Matt James Shut Down Misconceptions About His Mixed-Race Identity

"People think that because my mom is white, I don't associate with being Black."

by Jessica Wang
Matt James in 'The Bachelor'
ABC/Craig Sjodin

During a candid discussion about race and identity, Matt James opened up about joining the Black Lives Matter protests last summer. Matt — The Bachelor's first Black lead — appeared on the Bachelor Happy Hour podcast on Tuesday, Jan. 12, and shut down misconceptions about his mixed-race identity (his mother is white and his father is Black). He also explained how being biracial informed his decision to mobilize against the police brutality that has killed George Floyd, Breonna Taylor, and countless others.
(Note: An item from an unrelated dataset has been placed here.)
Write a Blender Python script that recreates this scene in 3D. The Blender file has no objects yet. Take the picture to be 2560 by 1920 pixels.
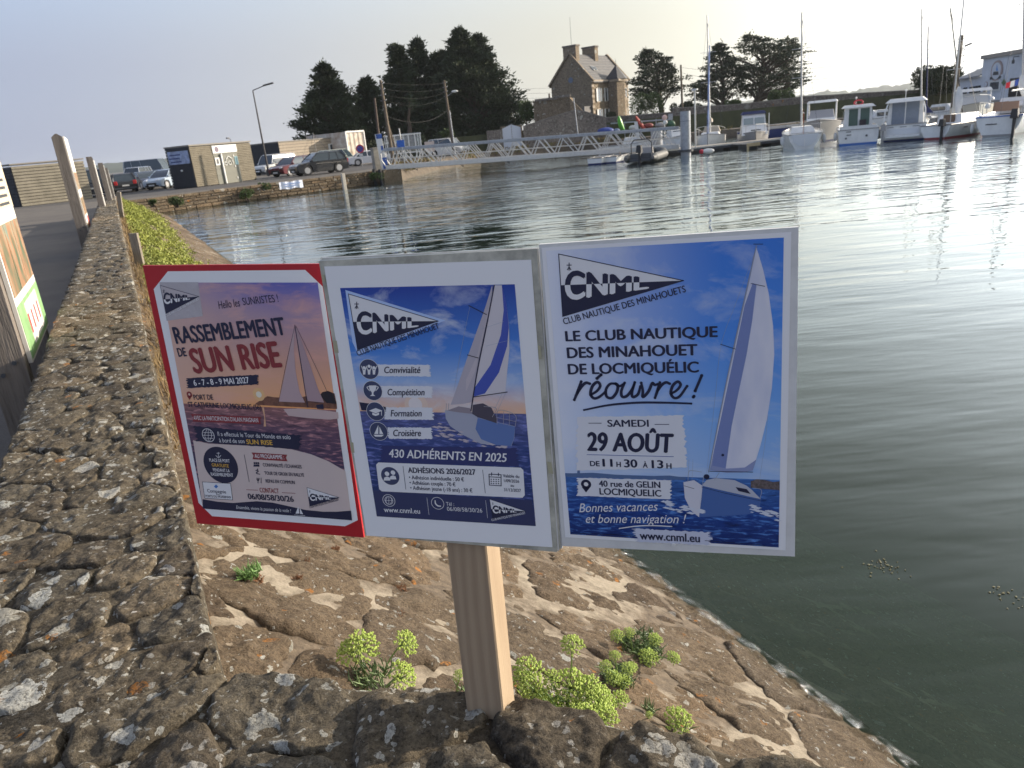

"People think that because my mom is white, I don't associate with being Black, and my experience has been as a Black man," Matt told co-hosts Rachel Lindsay and Becca Kufrin. "My skin's Black — I don't wear a name tag or [carry] a résumé that [states] my mom is white. I'm a Black man, so I thought it was important to let people know that that's how I feel, and that's how I represent myself, and I'm going to stand with my people with what they're going through."

The 29-year-old commercial real estate broker added that it was also important to his group of friends — including Bachelorette fan-favorite Tyler Cameron — to attend the rallies with him. "They wanted to support me with that because they grew up in and around Black people. Everyone's always asking, 'What can I do?'" Matt said. "[And that's] support, come march, come see what it's about, so Tyler came with me and a handful of my other friends." He added, "It was incredible for them to see that and hear people's stories and hear what people are upset about."
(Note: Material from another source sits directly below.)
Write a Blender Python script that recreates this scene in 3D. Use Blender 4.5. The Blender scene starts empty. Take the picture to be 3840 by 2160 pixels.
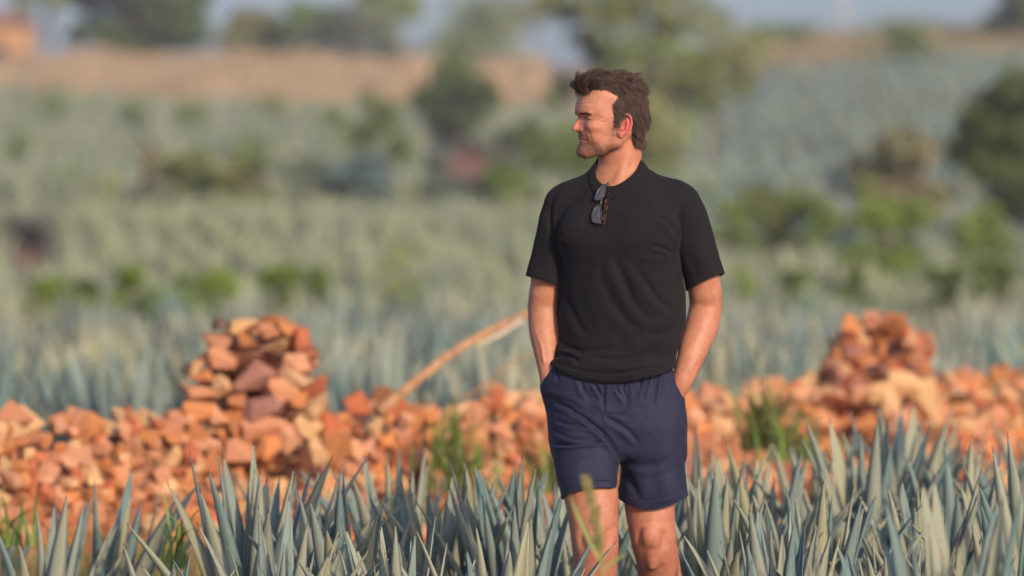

Matt then evoked the insurrection at the Capitol in Washington, D.C. last week, lamenting the contrasts and privileges on display that were not extended to Black Lives Matter protesters. "We have that perspective of what it looks like to peacefully protest and what our experience has been like as opposed to [the Capitol rioters]," Matt said. "[We] see that they were treated differently than people who were peacefully protesting with us in Florida and other cities across the country."

Additionally, the franchise's new lead opened up about the pressures that come with stepping into that position. "I know that when people watch me, they're going to [think], 'Oh, that's how Black people act; that's what a Black relationship looks like; why did you do that? Do all Black people do that?'" he said. "And that was a big pressure that I put on myself when I first got there. I just felt this responsibility that I've got to make everybody proud." Matt said something similar to host Chris Harrison in the premiere episode, too.

"People want you to end up with a certain type of person," he told the host. Citing his tough experiences as an interracial child, Matt added, "I don't want to piss off Black people; I don't want to piss off white people; but I'm both of those. How do I please everybody?"

The Bachelor airs on Mondays at 8 p.m. on ABC.